Born Alison Dawn Scott in Mandeville in 1951, Dawn Scott had her first exhibition in 1971, when she showed a group of paintings, drawings and sculptures at the United States Information Service in Kingston. She started producing figurative batik paintings in the mid 1970s and first exhibited these in 1975 at the Creative Arts Centre of the University of the West Indies Mona Campus. She also lived in Barbados in the late 1970s and exhibited there at the Queen’s Park Gallery and Yoruba House in 1978.
Figurative batik was Dawn Scott’s main medium for some twenty years, culminating in her solo exhibition Nature Vive (1994) at the Grosvenor Galleries in Kingston. By far her most impactful exhibition, however, was her contribution to Six Options: Gallery Spaces Transformed (1985), the National Gallery’s (and Jamaica’s) first exhibition of installation art. On this occasion, she produced A Cultural Object, a haunting, spiral-shaped “zinc fence” structure which transposed some of the realities of Jamaica’s inner city life into the gallery spaces of the National Gallery.

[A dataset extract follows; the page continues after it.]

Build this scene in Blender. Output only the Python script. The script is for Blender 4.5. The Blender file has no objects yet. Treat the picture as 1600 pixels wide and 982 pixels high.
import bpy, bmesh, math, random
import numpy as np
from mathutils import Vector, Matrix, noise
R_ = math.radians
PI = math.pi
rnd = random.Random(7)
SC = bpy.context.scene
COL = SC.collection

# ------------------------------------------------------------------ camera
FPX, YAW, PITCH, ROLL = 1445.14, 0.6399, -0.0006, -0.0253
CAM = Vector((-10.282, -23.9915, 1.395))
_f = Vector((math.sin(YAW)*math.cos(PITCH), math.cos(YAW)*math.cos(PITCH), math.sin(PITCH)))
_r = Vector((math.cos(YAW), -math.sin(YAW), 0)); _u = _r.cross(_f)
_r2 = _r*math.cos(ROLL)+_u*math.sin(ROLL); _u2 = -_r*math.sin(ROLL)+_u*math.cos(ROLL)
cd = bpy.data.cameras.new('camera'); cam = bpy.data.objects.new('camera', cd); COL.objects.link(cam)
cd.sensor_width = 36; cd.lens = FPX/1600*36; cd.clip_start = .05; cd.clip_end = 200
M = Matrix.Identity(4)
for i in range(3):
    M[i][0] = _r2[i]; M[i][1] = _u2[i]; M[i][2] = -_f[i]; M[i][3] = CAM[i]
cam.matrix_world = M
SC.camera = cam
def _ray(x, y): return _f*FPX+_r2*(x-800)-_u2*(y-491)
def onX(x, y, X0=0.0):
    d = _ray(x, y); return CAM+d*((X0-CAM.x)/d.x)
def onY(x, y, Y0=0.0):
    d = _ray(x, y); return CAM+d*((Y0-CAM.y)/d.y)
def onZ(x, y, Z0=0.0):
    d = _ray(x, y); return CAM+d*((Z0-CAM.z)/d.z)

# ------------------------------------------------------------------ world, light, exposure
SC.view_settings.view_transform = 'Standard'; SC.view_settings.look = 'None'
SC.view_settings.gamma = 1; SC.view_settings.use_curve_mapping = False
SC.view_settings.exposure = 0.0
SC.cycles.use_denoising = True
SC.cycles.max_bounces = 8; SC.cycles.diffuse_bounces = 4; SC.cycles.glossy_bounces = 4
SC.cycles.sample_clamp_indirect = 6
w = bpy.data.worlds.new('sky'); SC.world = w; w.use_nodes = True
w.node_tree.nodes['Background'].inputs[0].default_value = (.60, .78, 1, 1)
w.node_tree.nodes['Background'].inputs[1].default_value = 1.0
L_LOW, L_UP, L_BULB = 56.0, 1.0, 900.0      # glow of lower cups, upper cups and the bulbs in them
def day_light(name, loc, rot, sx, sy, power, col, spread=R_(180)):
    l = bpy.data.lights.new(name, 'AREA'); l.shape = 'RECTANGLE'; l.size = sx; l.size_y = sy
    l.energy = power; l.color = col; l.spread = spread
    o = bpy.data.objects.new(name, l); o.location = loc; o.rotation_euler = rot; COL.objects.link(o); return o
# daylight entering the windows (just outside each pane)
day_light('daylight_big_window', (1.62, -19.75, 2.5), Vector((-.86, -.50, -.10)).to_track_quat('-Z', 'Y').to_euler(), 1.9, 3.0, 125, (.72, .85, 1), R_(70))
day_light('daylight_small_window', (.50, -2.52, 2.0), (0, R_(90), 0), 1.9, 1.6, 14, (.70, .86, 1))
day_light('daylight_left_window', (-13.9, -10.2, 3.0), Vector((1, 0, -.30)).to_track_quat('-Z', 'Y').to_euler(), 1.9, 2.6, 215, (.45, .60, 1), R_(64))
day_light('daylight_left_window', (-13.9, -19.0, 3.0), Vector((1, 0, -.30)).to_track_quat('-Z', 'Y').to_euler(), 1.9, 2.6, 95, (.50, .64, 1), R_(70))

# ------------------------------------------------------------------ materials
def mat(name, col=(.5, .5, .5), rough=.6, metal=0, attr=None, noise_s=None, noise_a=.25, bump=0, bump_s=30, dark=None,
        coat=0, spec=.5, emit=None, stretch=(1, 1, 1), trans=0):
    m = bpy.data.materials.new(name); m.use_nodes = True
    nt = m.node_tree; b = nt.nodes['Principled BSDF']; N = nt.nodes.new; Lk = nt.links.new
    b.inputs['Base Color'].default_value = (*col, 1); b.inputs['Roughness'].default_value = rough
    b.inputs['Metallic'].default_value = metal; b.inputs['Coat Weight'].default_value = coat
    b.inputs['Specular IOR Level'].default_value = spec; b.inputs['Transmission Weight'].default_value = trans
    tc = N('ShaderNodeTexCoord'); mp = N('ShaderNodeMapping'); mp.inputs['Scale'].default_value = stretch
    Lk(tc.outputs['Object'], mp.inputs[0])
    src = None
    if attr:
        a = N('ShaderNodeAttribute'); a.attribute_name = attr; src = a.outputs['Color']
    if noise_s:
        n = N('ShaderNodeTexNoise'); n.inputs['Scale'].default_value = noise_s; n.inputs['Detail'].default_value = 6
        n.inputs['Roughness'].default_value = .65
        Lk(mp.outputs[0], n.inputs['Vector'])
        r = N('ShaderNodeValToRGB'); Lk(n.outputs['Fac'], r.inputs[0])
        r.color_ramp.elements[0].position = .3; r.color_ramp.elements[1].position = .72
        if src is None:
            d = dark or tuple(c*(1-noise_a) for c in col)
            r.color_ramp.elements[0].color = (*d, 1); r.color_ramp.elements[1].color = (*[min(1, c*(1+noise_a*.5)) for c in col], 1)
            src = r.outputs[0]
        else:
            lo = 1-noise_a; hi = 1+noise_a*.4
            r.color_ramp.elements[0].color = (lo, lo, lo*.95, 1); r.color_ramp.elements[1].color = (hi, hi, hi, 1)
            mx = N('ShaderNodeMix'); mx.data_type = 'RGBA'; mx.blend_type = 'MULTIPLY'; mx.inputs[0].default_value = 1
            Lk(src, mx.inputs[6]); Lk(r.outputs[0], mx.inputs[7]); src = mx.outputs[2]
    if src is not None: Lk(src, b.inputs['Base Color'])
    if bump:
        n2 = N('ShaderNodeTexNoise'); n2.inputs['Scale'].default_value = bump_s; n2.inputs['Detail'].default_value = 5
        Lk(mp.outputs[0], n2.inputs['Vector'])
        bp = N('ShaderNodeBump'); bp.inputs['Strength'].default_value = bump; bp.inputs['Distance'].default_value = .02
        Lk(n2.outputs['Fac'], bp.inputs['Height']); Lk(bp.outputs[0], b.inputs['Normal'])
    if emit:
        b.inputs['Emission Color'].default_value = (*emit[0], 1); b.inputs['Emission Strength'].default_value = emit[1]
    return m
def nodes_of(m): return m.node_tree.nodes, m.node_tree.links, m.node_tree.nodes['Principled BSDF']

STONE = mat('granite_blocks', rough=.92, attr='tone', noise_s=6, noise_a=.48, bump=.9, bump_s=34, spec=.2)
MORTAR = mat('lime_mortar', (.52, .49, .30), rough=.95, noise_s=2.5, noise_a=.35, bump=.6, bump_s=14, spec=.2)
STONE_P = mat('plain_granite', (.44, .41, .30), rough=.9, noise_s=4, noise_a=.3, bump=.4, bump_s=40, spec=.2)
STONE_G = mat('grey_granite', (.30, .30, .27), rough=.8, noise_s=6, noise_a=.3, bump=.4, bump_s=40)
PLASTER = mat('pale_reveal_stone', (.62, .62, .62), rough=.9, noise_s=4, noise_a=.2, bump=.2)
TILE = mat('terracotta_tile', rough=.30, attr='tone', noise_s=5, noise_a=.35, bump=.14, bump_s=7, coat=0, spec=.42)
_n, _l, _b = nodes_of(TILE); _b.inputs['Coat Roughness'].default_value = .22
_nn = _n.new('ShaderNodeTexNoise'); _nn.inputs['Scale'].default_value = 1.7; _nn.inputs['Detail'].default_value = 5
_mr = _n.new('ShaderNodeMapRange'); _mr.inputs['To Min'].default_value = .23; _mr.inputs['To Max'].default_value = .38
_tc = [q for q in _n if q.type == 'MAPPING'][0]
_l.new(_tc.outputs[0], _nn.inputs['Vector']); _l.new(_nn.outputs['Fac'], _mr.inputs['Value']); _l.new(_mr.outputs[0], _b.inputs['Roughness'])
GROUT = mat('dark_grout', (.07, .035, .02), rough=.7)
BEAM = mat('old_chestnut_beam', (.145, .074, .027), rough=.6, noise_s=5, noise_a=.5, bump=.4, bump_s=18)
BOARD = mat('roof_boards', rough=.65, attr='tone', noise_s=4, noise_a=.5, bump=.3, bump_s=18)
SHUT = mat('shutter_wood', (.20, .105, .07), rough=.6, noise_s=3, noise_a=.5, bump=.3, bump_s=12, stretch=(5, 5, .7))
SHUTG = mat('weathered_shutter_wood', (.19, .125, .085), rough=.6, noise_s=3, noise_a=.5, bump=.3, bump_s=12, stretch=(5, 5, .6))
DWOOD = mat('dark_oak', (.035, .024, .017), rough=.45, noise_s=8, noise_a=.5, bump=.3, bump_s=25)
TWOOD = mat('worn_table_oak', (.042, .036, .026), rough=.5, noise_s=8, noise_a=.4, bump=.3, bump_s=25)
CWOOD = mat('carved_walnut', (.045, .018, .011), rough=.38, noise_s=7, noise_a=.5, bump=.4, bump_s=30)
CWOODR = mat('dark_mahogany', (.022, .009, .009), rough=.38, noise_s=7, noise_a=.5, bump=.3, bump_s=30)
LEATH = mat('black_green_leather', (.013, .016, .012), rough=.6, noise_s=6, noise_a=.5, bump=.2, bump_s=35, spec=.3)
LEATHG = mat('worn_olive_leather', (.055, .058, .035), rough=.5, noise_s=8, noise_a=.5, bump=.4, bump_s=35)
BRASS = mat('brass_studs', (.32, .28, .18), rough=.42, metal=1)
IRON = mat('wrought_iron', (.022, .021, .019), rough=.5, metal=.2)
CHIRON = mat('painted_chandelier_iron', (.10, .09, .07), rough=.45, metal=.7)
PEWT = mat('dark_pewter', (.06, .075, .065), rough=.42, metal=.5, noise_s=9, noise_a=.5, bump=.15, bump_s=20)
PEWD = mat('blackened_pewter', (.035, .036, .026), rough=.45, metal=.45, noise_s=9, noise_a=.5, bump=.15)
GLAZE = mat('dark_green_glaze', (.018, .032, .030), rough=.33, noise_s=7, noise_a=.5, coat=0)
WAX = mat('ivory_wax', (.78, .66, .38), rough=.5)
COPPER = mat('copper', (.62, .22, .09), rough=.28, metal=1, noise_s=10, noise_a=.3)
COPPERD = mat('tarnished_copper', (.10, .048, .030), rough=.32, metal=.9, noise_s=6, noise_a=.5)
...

Dawn Scott has taught textile art at the School of Visual Arts, Edna Manley College of the Visual and Performing Arts, where she recently also served as an external examiner. She was also active as a fashion designer and her handmade, hand-dyed clothes were in great demand, locally, in the 1980s and early 1990s. Around 1980, she had been closely involved in the restoration of the Harmony Hall manse in Tower Isle, St Mary, and designed the ornamental fretwork for the building. Her long-standing interest in interior design and architectural detailing became her primary professional preoccupation in the latter years of her life and she was involved in major projects such as the Island Village in Ocho Rios and the Goldeneye Villas in Oracabessa, Portland, on both of which she collaborated with the acclaimed Jamaican architect Ann Hodges. Each of these projects adapted aspects of Jamaica’s architectural heritage in a contemporary context.
Dawn Scott received the Institute of Jamaica’s Centenary Medal in 1979 and a Bronze Musgrave Medal for merit in the Visual Arts in 1999.